The provision for Service Tax is financially hitting Indian animation studios extremely hard, Ficci has said in its budget wishlist.

"Most of these studios are those that are developing a large amount of original content. Those studios that are export oriented and are thus under STPI are not exposed to the Service Tax at all, whereas the ones that are making or planning to make any Intellectual Property (original Indian content) in India for any client or broadcaster have to pay a service tax of 12.2% (this is going to be @ 12% in the new financial year, as per the latest budget)," says the Ficci paper that indiantelevision.com accessed.

 

"We all have seen a rapid boom in the software industry, thanks to their exemption from the service tax. There is a big potential for Indian animation studios to grow manifold from where they are right now, the major success of the animation sector will be in creating the original Indian content and distributing it globally," says the paper.

It argues that if the country can make special efforts and can exempt animation industry from paying service tax, it would really contribute to a great extent towards promoting the industry and also the traditional and creative artists.

Explaining the issues in the sector, the Ficci note despairs that the animation as an industry in India is covered under STPI, but STPI predominantly holds good for a BPO nature of work, where outsourcing is the main module and most of the studios which are getting benefited from STPI have to make sure of an export commitment of more than 85 per cent.

As a result, it holds, many Indian studios wanting to produce original content based intellectual property and use art and talent from India to produce animation stories do not get any such benefits.

As creating original content in India attracts custom duty and also the freshly levied sales tax (VAT) on off the shelf software, sales tax of 12.2% (which might increase further) and further also the income tax component, the Ficci paper has held.

Together, these act as a major deterrent against studios producing and creating original content with an Indian heritage base or any other indigenous original content creation within the shores of the country.

Currently, there is just no encouragement of developing original Indian content to be put forth to the entire world in the form of animation.

This is leading to more and more studios working on foreign content and is leading to a severe lack of animated Indian stories in our domestic television schedules. In fact in the current scenario there is not one television channel that is exclusively dedicated to the kids showing original Indian content.

"Hence," Ficci argues, "our next generations of kids are growing up on a staple diet of foreign superheroes and legends while their exposure to Indian history, culture and heritage is being restricted to school textbooks. Storybooks and comics are being quickly replaced by television content and specially animated television content.

Ficci has also demanded that the tariff barrier on gaming consoles be reduced, as it is acting as a hindrance to developing such consoles in India and putting the related software sector in a tight spot.

The paper has argued that the entire tariff of approximately 36.74 per cent is passed through to the customers, translating to high prices for such consoles, which affect affordability and therefore access.

High tariffs, it says, also lead to the growth of a grey market in products, which for the gaming consoles market in the country stands at 300,000 units, and leads to a loss of revenue to the government.

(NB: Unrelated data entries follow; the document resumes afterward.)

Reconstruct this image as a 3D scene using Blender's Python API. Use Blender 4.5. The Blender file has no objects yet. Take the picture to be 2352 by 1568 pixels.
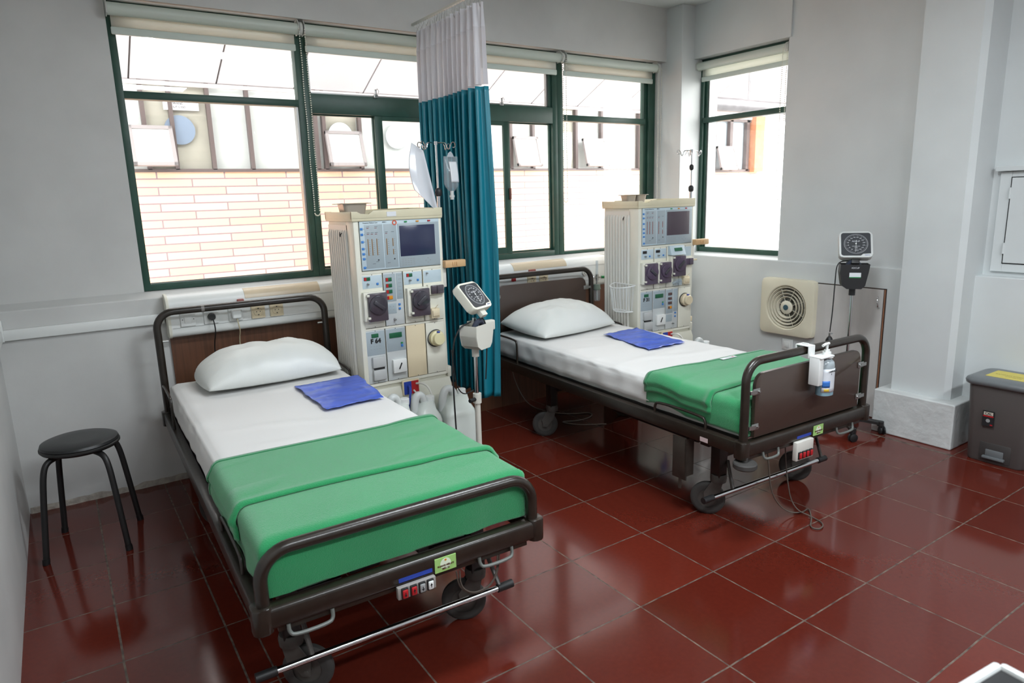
import bpy, bmesh, math, random
from mathutils import Vector, Matrix, noise
random.seed(7)
PI = math.pi
sc = bpy.context.scene
C = sc.collection

# ------------------------------------------------------------------ camera
CAMPOS = Vector((-1.2083, -2.0145, 1.4860))
YAW, PITCH, ROLL = -0.5871, -0.2094, 0.0294
FPX = 1557.36
def _rot():
    z = Matrix.Rotation(YAW, 3, 'Z'); x = Matrix.Rotation(PITCH, 3, 'X'); y = Matrix.Rotation(ROLL, 3, 'Y')
    return z @ x @ y
_M = _rot()
cd = bpy.data.cameras.new('camera'); cam = bpy.data.objects.new('camera', cd); C.objects.link(cam)
cd.sensor_fit = 'HORIZONTAL'; cd.sensor_width = 36.0; cd.lens = FPX / 2352 * 36.0; cd.clip_start = 0.02
m = Matrix.Identity(4)
for r in range(3):
    m[r][0] = _M[r][0]; m[r][1] = _M[r][2]; m[r][2] = -_M[r][1]; m[r][3] = CAMPOS[r]
cam.matrix_world = m
sc.camera = cam
cd.dof.use_dof = True; cd.dof.focus_distance = 3.0; cd.dof.aperture_fstop = 4.5

# ------------------------------------------------------------------ world + lights
w = bpy.data.worlds.new('daylight'); sc.world = w; w.use_nodes = True
wn = w.node_tree.nodes; wl = w.node_tree.links
bgn = wn['Background']; bgn.inputs['Color'].default_value = (1.0, 0.98, 0.96, 1); bgn.inputs['Strength'].default_value = 1.0
_tc = wn.new('ShaderNodeTexCoord'); _sp = wn.new('ShaderNodeSeparateXYZ'); wl.new(_tc.outputs['Generated'], _sp.inputs[0])
_rp = wn.new('ShaderNodeMapRange'); _rp.inputs['From Min'].default_value = -.25; _rp.inputs['From Max'].default_value = .05
_rp.inputs['To Min'].default_value = 1.35; _rp.inputs['To Max'].default_value = 5.2     # pavement below, overcast sky above
wl.new(_sp.outputs[2], _rp.inputs[0]); wl.new(_rp.outputs[0], bgn.inputs['Strength'])
sc.view_settings.view_transform = 'Standard'; sc.view_settings.look = 'None'
sc.view_settings.gamma = 1.0; sc.view_settings.use_curve_mapping = False
sc.view_settings.exposure = 1.0
sc.cycles.max_bounces = 10; sc.cycles.transparent_max_bounces = 12
sc.cycles.caustics_reflective = False; sc.cycles.caustics_refractive = False
sc.cycles.sample_clamp_indirect = 6.0
def area(name, loc, target, sx, sy, power, col=(1, 1, 1)):
    l = bpy.data.lights.new(name, 'AREA'); l.shape = 'RECTANGLE'; l.size = sx; l.size_y = sy; l.energy = power; l.color = col
    o = bpy.data.objects.new(name, l); C.objects.link(o); o.location = loc
    o.rotation_euler = (Vector(target) - Vector(loc)).to_track_quat('-Z', 'Y').to_euler()
    return o
# fluorescent ceiling troffers of the room (behind and beside the photographer)
for i, (x, y) in enumerate(((0.6, -0.6), (-0.3, -2.7), (1.7, -2.7))):
    area('ceiling_lamp', (x, y, 2.80), (x, y, 0), 1.2, 0.3, 30, (0.88, 0.95, 1.0))
# window daylight: sky portals
def portal(name, loc, target, sx, sy):
    o = area(name, loc, target, sx, sy, 0); o.data.cycles.is_portal = True
# ------------------------------------------------------------------ materials
def srgb(h):
    r, g, b = h
    f = lambda c: ((c / 255 + 0.055) / 1.055) ** 2.4 if c / 255 > 0.04045 else c / 255 / 12.92
    return (f(r), f(g), f(b), 1)
MATS = {}
def mat(name, rgb, rough=0.5, metal=0.0, nscale=0, namp=0.0, bump=0.0, bscale=200, spec=0.5, coat=0.0, sheen=0.0,
        trans=0.0, emit=None, alpha=1.0, stretch=None, dirt=None):
    if name in MATS: return MATS[name]
    mt = bpy.data.materials.new(name); mt.use_nodes = True; nt = mt.node_tree; n = nt.nodes; L = nt.links
    p = n['Principled BSDF']; c = srgb(rgb)
    p.inputs['Base Color'].default_value = c; p.inputs['Roughness'].default_value = rough
    p.inputs['Metallic'].default_value = metal; p.inputs['Specular IOR Level'].default_value = spec
    p.inputs['Coat Weight'].default_value = coat; p.inputs['Sheen Weight'].default_value = sheen
    p.inputs['Transmission Weight'].default_value = trans; p.inputs['Alpha'].default_value = alpha
    if emit: p.inputs['Emission Color'].default_value = c; p.inputs['Emission Strength'].default_value = emit
    tc = n.new('ShaderNodeTexCoord'); mp = n.new('ShaderNodeMapping'); L.new(tc.outputs['Object'], mp.inputs[0])
    if stretch: mp.inputs['Scale'].default_value = stretch
    if nscale:
        no = n.new('ShaderNodeTexNoise'); no.inputs['Scale'].default_value = nscale; no.inputs['Detail'].default_value = 6
        L.new(mp.outputs[0], no.inputs[0])
        rp = n.new('ShaderNodeValToRGB'); e = rp.color_ramp.elements
        e[0].position = 0.3; e[1].position = 0.7
        d = dirt if dirt else tuple(max(0, v * (1 - namp)) for v in c[:3]) + (1,)
        e[0].color = d; e[1].color = tuple(min(1, v * (1 + namp * 0.5)) for v in c[:3]) + (1,)
        L.new(no.outputs[0], rp.inputs[0]); L.new(rp.outputs[0], p.inputs['Base Color'])
    if bump:
        b = n.new('ShaderNodeTexNoise'); b.inputs['Scale'].default_value = bscale; b.inputs['Detail'].default_value = 4
        L.new(mp.outputs[0], b.inputs[0])
        bp = n.new('ShaderNodeBump'); bp.inputs['Strength'].default_value = bump; bp.inputs['Distance'].default_value = 0.01
        L.new(b.outputs[0], bp.inputs['Height']); L.new(bp.outputs[0], p.inputs['Normal'])
    MATS[name] = mt
    return mt
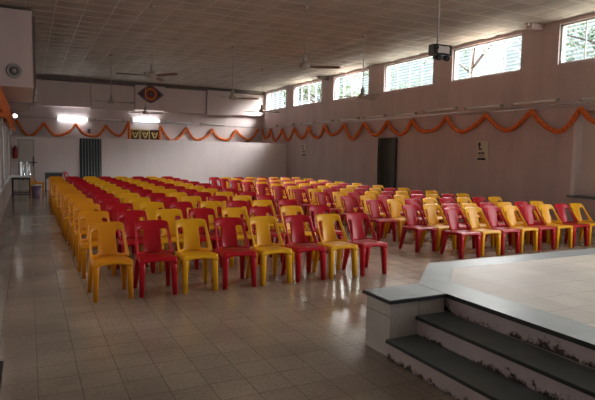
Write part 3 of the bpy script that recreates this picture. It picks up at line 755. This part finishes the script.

Ficci feels the growth of the grey market also limits the government's ability to ensure high quality and safe experience for customers that desire this exciting entertainment device.

Pricing and affordability are key aspects that can enable the development of the gaming consoles market in India. Rationalization of the tariff structures will therefore mean a more affordable pricing structure that will enable greater market access for such consoles.

"A recent study conducted by a market research agency, estimates that by lowering the CVD alone, which currently stands at 16.32 per cent, will result in projected import of gaming consoles to the tune of 400,000 units in the next five years," the paper says.

Ficci quotes a Nasscomm study and says: "According to Nasscomm, a game that would cost around $3 million to $6 million to develop in the United States can be produced for only $500,000 to $3 million in India.

"In fact 25 per cent to 30 per cent of the revenues from a blockbuster console-based game, which often match those of a blockbuster Hollywood movie, amounting to $250 million or upwards, is the developers cost," it adds .

In addition to this competitive edge of development cost arbitrage, Indian software developers also have the potential to tap into the potentially diverse domestic market for gaming and develop customized games in vernacular languages, thereby broadening the scope of the Indian gaming market.

Though the Nasscomm study acknowledges that currently the gaming market in India is undeveloped, it projects a potential growth with a CAGR of 78 per cent, amounting to $ 300 million by 2009 . It also projects that the current employment scenario in India in this sector can grow from approximately 600 people employed in the gaming industry in 2005 to approximately 2,000 professionals in 2007.